There have been several different companies who have been interested in taking ARM architectures and applying them to the server, or micro-server, environment. The natural efficiency inherent in current designs could make them a great candidate for certain types of workloads. MACOM has more details concerning their upcoming X-Gene 3, 32-core Server-on-a-Chip, looks to compete with low-power Intel E5 Xeons in addition to the lower power Atom-based Xeons.

X-Gene 3

X-Gene 3 Server-on-a-Chip boasts big improvements for all workloads

One of the large improvements that should benefit a number of different server workloads is the massive amounts of memory bandwidth available through 8 channels of DDR4 running nominally at 2667MHz. Compared to even Intel’s Skylake-EP, it can achieve higher theoretical throughput, capable of having 170GB/s of total memory bandwidth with which to use for various kinds of workloads. Big data appreciates high memory bandwidth, as do databases and scientific computing. But there’s more significance to the X-Gene 3 and it’s lower power design coming to servers.

X-Gene 3

Though the TDP is a rather high 125W (which refers to the heat output, not power consumption) the ARMv8-based SoC is being touted as being faster than than current ARM designs, and not merely due to the higher clock speeds they’ve achieved. The X-Gene architecture, is said to be on par with the E5-2680v4 in terms of integer performance, though it may lag behind slightly with floating-point performance. The only benchmark they’ve quoted is SPEC_int2006 which achieved a peak score of 24. For comparison, an AMD Opteron 5180, based on Bulldozer, achieves a peak INT score of 23.8.

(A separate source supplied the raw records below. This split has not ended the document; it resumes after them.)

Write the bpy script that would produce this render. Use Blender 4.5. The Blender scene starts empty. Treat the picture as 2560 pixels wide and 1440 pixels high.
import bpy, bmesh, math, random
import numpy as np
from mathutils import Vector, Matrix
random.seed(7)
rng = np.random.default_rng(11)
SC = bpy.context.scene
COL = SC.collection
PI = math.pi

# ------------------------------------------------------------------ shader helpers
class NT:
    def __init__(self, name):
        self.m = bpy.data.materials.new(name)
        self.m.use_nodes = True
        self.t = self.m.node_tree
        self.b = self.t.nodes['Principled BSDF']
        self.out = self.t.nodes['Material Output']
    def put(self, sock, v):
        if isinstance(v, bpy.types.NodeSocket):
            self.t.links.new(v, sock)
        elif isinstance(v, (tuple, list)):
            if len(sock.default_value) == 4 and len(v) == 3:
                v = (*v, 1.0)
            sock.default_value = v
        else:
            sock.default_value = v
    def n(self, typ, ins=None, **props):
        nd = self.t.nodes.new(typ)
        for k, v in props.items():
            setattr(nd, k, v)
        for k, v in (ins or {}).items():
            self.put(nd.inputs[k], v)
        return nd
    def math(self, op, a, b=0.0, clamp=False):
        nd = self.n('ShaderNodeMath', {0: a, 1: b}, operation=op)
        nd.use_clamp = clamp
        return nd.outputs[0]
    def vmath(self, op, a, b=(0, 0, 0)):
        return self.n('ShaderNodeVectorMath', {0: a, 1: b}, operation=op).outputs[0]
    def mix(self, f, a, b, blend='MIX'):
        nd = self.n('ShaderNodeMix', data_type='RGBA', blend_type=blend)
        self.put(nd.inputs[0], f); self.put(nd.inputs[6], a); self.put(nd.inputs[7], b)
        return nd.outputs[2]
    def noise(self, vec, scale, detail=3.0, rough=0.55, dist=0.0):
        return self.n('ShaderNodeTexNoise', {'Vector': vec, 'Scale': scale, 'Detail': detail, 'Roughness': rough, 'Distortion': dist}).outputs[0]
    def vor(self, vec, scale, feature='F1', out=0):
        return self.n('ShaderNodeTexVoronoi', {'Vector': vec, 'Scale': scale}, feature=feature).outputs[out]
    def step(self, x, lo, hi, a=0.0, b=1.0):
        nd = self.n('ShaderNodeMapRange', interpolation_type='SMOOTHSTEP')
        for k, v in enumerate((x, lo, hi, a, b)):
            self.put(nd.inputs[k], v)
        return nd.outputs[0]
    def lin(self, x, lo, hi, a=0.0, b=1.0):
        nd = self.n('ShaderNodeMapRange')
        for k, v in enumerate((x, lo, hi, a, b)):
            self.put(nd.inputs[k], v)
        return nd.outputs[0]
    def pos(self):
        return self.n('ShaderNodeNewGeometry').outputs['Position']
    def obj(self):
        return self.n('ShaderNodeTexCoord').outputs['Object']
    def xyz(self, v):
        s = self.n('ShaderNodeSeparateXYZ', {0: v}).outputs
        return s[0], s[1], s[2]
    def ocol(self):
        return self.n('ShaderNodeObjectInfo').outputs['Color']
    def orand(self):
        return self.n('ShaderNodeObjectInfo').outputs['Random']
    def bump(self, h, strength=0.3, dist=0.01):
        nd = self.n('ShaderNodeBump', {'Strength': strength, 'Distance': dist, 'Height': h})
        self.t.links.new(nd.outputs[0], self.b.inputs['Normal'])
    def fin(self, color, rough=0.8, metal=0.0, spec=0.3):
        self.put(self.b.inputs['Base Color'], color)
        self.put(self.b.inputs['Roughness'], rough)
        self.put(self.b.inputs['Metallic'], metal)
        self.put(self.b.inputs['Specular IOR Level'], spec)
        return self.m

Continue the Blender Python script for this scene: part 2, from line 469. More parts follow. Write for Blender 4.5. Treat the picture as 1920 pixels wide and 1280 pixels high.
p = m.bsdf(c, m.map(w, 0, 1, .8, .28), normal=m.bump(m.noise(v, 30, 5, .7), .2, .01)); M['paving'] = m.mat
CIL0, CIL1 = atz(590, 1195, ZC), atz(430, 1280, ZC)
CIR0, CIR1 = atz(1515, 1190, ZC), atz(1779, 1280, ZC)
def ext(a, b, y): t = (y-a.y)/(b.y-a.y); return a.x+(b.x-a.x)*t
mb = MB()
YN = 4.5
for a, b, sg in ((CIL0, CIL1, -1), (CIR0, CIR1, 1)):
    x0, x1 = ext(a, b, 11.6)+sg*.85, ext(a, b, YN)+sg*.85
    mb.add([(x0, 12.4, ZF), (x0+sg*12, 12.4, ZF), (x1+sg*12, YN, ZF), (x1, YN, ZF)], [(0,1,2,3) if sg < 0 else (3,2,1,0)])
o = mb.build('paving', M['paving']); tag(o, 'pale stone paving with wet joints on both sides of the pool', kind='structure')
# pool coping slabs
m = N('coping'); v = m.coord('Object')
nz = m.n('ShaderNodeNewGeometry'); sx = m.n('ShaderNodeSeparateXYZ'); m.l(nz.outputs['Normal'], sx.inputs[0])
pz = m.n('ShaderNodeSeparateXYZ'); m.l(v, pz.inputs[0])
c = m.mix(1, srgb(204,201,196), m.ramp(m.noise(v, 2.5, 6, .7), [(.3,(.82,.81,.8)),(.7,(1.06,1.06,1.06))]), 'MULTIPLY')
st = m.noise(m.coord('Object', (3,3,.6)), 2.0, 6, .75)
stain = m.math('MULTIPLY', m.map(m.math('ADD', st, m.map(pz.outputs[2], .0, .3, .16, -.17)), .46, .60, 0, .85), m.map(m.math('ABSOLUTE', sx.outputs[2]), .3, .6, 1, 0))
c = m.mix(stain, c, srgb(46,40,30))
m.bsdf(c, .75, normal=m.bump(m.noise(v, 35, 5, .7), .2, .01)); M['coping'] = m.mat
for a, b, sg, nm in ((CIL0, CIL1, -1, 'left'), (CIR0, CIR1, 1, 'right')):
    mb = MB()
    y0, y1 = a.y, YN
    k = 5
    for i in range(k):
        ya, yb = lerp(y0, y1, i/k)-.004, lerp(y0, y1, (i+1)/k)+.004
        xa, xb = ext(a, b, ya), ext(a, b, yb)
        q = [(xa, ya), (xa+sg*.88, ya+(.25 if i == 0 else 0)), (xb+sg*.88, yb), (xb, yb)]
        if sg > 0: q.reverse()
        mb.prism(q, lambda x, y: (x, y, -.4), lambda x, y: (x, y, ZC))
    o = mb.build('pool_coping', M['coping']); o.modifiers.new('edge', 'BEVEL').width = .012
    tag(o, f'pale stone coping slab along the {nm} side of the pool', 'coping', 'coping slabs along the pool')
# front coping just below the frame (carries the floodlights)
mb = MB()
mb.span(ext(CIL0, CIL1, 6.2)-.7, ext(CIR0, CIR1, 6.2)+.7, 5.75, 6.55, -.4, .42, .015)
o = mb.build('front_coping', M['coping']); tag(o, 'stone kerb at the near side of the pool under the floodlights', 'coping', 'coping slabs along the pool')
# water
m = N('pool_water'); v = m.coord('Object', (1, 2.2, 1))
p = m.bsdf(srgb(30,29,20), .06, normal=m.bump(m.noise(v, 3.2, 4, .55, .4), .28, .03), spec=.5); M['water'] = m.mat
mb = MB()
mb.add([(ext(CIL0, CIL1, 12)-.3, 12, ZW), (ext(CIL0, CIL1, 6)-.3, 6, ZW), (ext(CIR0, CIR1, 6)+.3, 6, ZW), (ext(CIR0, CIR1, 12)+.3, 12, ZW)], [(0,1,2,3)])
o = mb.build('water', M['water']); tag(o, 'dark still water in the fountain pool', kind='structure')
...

Aside from pure CPU performance, the 42-PCIe lanes could enable co-processor arrangements that are suitable for low-power specific workloads, such as even connecting a bevy of NVIDIA P100’s or AMD’s Instinct Deep Learning Accelerators.

The plan, however, is to compete in a ~$1700 monetary bracket, though they note that the final price will likely be 1/3 the price of the 14-core Broadwell-E 2680 v4, use less power at a similar TDP and potentially be a great competitor.

ARM has made some headway in the server world with partnerships from HP and their Moonshot device. Facebook, Microsoft and others have expressed an interest in the micro-server deployment model, saving power where the actual workload may be slightly smaller. Here they’ll be able to compete in a similar performance threshold for slightly less and with just as much potential for a wide-range of activities.

This is good news and provides more motivation for Intel to improve their own hyper-efficient server CPUs. Competition can only be a good thing in this sector, especially with the impending return of AMD to the server-space.